La notion de diversité, qui a investi le discours politique et les politiques publiques depuis plusieurs années, est indéniablement abstraite et difficile à traiter concrètement dans un pays attaché au principe de la méritocratie républicaine. Les politiques de lutte contre les discriminations contribuent à faire reculer l’exclusion, mais elles doivent aussi agir positivement pour que la société retrouve cette mobilité qui est au cœur du pacte républicain et de sa promesse d’égalité. En d’autres termes, pour le service public, il s’agit de faire en sorte que l’administration soit plus représentative de ses administrés.
Il est certes indispensable de développer des politiques qui contribuent à lutter contre les discriminations, et le département de Seine-Saint-Denis s’est attaché à en impulser de nouvelles dans le domaine de l’éducation et de l’emploi notamment. Mais, il est tout aussi important d’agir sur l’organisation administrative elle-même, afin de la rendre plus perméable à la diversité. C’est le sens de la candidature du département au label Diversité, la première candidature d’une collectivité départementale.
Un instrument d’attractivité – Le label Diversité, en tant qu’il certifie que la collectivité assure l’égalité de traitement dans tous ses actes en matière de recrutement et de gestion des ressources humaines, est l’estampille de l’exemplarité. Cependant, il ne produit pas mécaniquement de la diversité, mais apporte seulement une garantie de vertu de la collectivité. Il peut même être, à l’extrême, la justification absolue de la reproduction sociale qu’il prétend justement enrayer et combattre en vertu de l’idéal d’une société pleinement démocratique. C’est seulement si le label Diversité, notamment par la communication qui en est faite et la volonté qui l’anime, devient un instrument d’attractivité pour la collectivité et au service d’une diversification effective des profils et des candidatures qu’il peut réaliser, à terme, son objectif.
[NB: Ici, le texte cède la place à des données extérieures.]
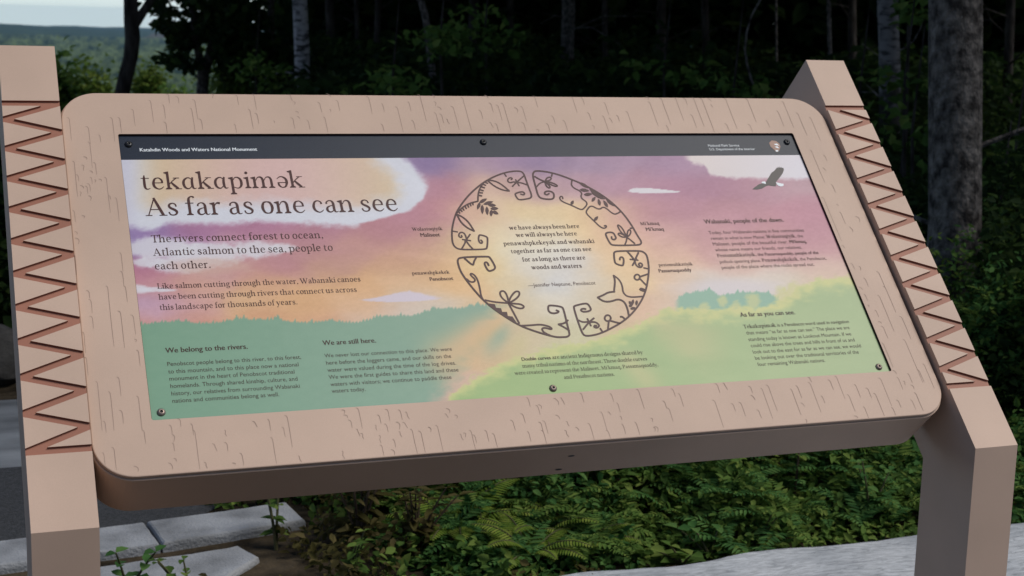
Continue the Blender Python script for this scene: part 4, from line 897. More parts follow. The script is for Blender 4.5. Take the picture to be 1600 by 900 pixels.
# ---- road, path, stones
M['asphalt'] = noise_mat('asphalt', (0.028, 0.029, 0.031, 1), (0.060, 0.062, 0.066, 1), scale=130, detail=4, rough=0.85, bump=0.5, bscale=220)
M['concrete'] = noise_mat('worn_path', (0.085, 0.092, 0.100, 1), (0.25, 0.27, 0.29, 1), scale=3.2, detail=9, rough=0.9, bump=0.3, bscale=60, stretch=(0.6, 2.2, 1), lo=0.3, hi=0.75)
M['granite'] = noise_mat('granite', (0.14, 0.148, 0.158, 1), (0.33, 0.345, 0.37, 1), scale=7, detail=15, rough=0.88, bump=0.35, bscale=130, lo=0.28, hi=0.62)
def sheet(name, pts, z, mat):
    mb = MB(); mb.add([(x, y, z) for x, y in pts], [tuple(range(len(pts)))]); return tag(mb.build(name, mat), kind='structure')
sheet('road', [(-5.5, 1.70), (-0.36, 1.80), (-0.16, 2.0), (-0.14, 2.35), (-0.5, 2.52), (-5.5, 2.45)], 0.004, M['asphalt'])
sheet('path', [(-6, 2.452), (-0.5, 2.522), (-0.3, 2.8), (-0.35, 3.35), (-6, 3.4)], 0.0035, M['concrete'])

def rough_block(name, pts, z0, z1, mat, jit=0.004, seed=0, cut=0.03):
    """stone with slightly uneven, worn edges: outline subdivided and bevelled"""
    rng = random.Random(seed); out = []
    for i, p in enumerate(pts):
        q = pts[(i+1) % len(pts)]; L_ = math.hypot(q[0]-p[0], q[1]-p[1]); n = max(1, int(L_ / cut))
        for k in range(n): out.append((p[0]+(q[0]-p[0])*k/n + rng.uniform(-jit, jit), p[1]+(q[1]-p[1])*k/n + rng.uniform(-jit, jit)))
    cx = sum(p[0] for p in out)/len(out); cy = sum(p[1] for p in out)/len(out)
    mb = MB(); n = len(out); levels = [(1.0, z0), (1.0, z1 - 0.010), (0.003, z1 - 0.003), (0.008, z1)]
    vs = []
    for e, z in levels:
        for x, y in out:
            if e < 0.5:
                d = math.hypot(cx-x, cy-y) or 1; x += (cx-x)/d*e; y += (cy-y)/d*e
            vs.append((x, y, z + rng.uniform(-jit, jit) * .4))
    fs = []
    for l in range(3):
        for k in range(n): k2 = (k+1) % n; fs.append((l*n+k, l*n+k2, (l+1)*n+k2, (l+1)*n+k))
    fs.append(tuple(3*n+k for k in range(n)))
    mb.add(vs, fs)
    return mb.build(name, mat)
tag(rough_block('curb_stone', [(-1.15, 1.58), (-0.385, 1.66), (-0.402, 1.84), (-1.15, 1.76)], -0.1, 0.026, M['granite'], .0012, 1), 'long grey granite curb stone passing behind the left sign post', 'curb stone')
tag(rough_block('curb_stone', [(-0.380, 1.66), (0.010, 1.74), (-0.008, 1.90), (-0.396, 1.842)], -0.1, 0.028, M['granite'], .0012, 2), 'short grey granite curb stone with a free right end under the sign', 'curb stone')
tag(rough_block('flat_stone', [(-0.56, 1.38), (-0.26, 1.41), (-0.16, 1.52), (-0.19, 1.615), (-0.40, 1.59), (-0.57, 1.56)], -0.1, 0.016, M['granite'], .004, 3), 'low flat grey stone set in the weeds before the curb', 'paving stone')

# the pale streaked rock slab under the right post
m, nt, p, L = new_mat('streaked_rock')
tcn = nt.nodes.new('ShaderNodeTexCoord')
cols = []
mp = nt.nodes.new('ShaderNodeMapping'); mp.inputs['Rotation'].default_value = (0, 0, R(24)); mp.inputs['Scale'].default_value = (5, 26, 8)
L(tcn.outputs['Object'], mp.inputs['Vector'])
n1 = nt.nodes.new('ShaderNodeTexNoise'); n1.inputs['Scale'].default_value = 2.6; n1.inputs['Detail'].default_value = 12; n1.inputs['Distortion'].default_value = 1.6; n1.inputs['Roughness'].default_value = 0.72
L(mp.outputs['Vector'], n1.inputs['Vector'])
n2 = nt.nodes.new('ShaderNodeTexNoise'); n2.inputs['Scale'].default_value = 3.5; n2.inputs['Detail'].default_value = 6; L(tcn.outputs['Object'], n2.inputs['Vector'])
rp = nt.nodes.new('ShaderNodeValToRGB'); rp.color_ramp.elements[0].position = 0.30; rp.color_ramp.elements[0].color = (0.19, 0.205, 0.225, 1); rp.color_ramp.elements[1].position = 0.58; rp.color_ramp.elements[1].color = (0.62, 0.645, 0.68, 1)
L(n1.outputs['Fac'], rp.inputs['Fac'])
rp2 = nt.nodes.new('ShaderNodeValToRGB'); rp2.color_ramp.elements[0].position = 0.3; rp2.color_ramp.elements[0].color = (0.62, 0.64, 0.66, 1); rp2.color_ramp.elements[1].position = 0.65; rp2.color_ramp.elements[1].color = (1, 1, 1, 1)
L(n2.outputs['Fac'], rp2.inputs['Fac'])
mx = nt.nodes.new('ShaderNodeMix'); mx.data_type = 'RGBA'; mx.blend_type = 'MULTIPLY'; mx.inputs[0].default_value = 1
L(rp.outputs['Color'], mx.inputs[6]); L(rp2.outputs['Color'], mx.inputs[7]); L(mx.outputs[2], p.inputs['Base Color'])
bp = nt.nodes.new('ShaderNodeBump'); bp.inputs['Strength'].default_value = 0.6; bp.inputs['Distance'].default_value = 0.006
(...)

Pour la Seine-Saint-Denis, faire du label Diversité l’emblème d’une gestion exemplaire des ressources humaines, c’est aussi lutter contre les phénomènes d’autocensure et inciter les jeunes diplômés de ce département, si divers mais aussi si défavorisé et stigmatisé, à présenter leur candidature aux postes ouverts par la collectivité. C’est s’efforcer de favoriser une plus grande adéquation entre la population et sa représentation à tous les niveaux de l’administration locale, qui correspond non seulement à un souci de justice mais aussi à un enjeu de dynamisme de l’administration : les études sociologiques montrent qu’au sein d’une organisation la diversité est plus productive que l’homogénéité. C’est aussi pour cela que le label est un enjeu de diversification des profils, afin que l’ENA et l’INET – qui forment des administrateurs de grande qualité, mais dont la diversité sociale, et donc la vitalité, s’est asséchée, comme le montrent toutes les études à ce sujet – ne soient plus les seules voies d’accès aux responsabilités. De ce point de vue, je réitère ma position sur ces deux écoles qui doivent non seulement fusionner – dans la perspective de la réforme territoriale –, mais encore dont le système de recrutement par concours doit aussi évoluer vers des modalités alternatives d’intégration des élèves. Pour réussir à promouvoir la diversité dans l’administration, il faut faire en sorte que chacun puisse avoir les mêmes chances d’y accéder, du Chêne-Pointu à Clichy-sous-Bois à la Montagne Sainte-Geneviève…
La candidature du département de Seine-Saint-Denis au label Diversité revêt, dans le même esprit, une dimension volontariste. Il ne s’agit pas de se donner « bonne conscience » et de continuer sous l’égide d’une parfaite égalité de traitement à justifier l’endogamie du recrutement, mais bien d’en faire un levier de changement, pour réellement donner toute sa place à la diversité dans l’administration.